Drivers caught in bus lanes could be issued tickets anywhere from $51 for disobeying signs to $101 for blocking mass transit.

“Our goal isn’t to give people a ticket,” said Christopher Puchalsky, director of policy and strategic initiatives for the city’s Office of Transportation, Infrastructure, and Sustainability. “Some people unfortunately only respond to this kind of pressure.”

The “bus only” lanes the city is targeting are between 23rd and 6th streets on Chestnut, 20th and 6th on Market, and 19th and 15th on JFK Boulevard.

SEPTA, the city, and the PPA have partnered for this before in 2018 and 2019, writing thousands of tickets.

“I honestly think it’s just another way to make more money. Everything is geared toward money for the city,” said Jeanette Lewis from North Philadelphia.

Officials claim the last targeted enforcement worked and reduced ride times for buses as much as two and a half minutes.

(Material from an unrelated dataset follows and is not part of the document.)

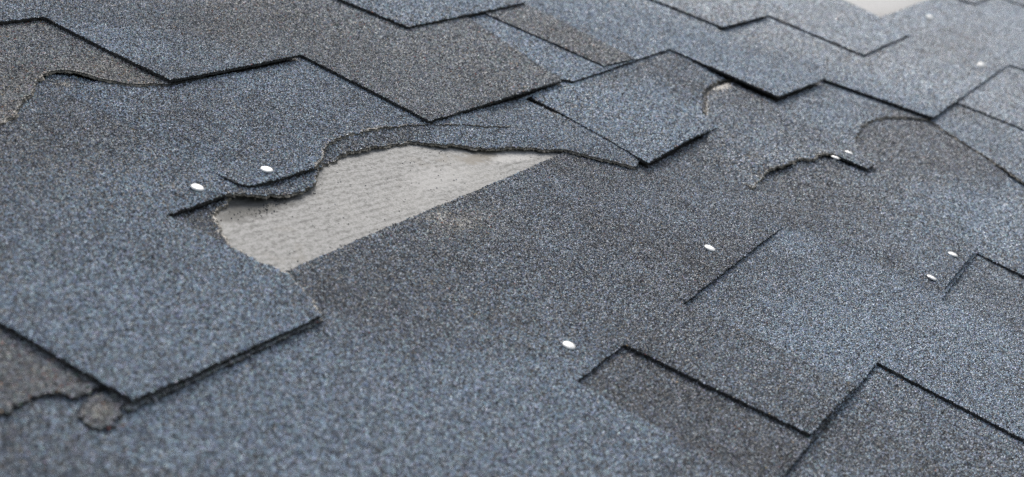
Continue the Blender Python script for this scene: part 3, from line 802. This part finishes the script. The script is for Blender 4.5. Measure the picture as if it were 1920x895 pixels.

“A couple minutes may not sound like a lot but it’s helping people get where they need to go on time,” said SEPTA spokesperson Andrew Busch.

Drivers say the city isn’t addressing what they believe is the root of the problem.

“They really need to find a way to make more parking available. There is nowhere, literally nowhere to park,” said Lewis.

The city says the targeted enforcement could last from a couple of weeks to a couple of months, depending on how drivers respond.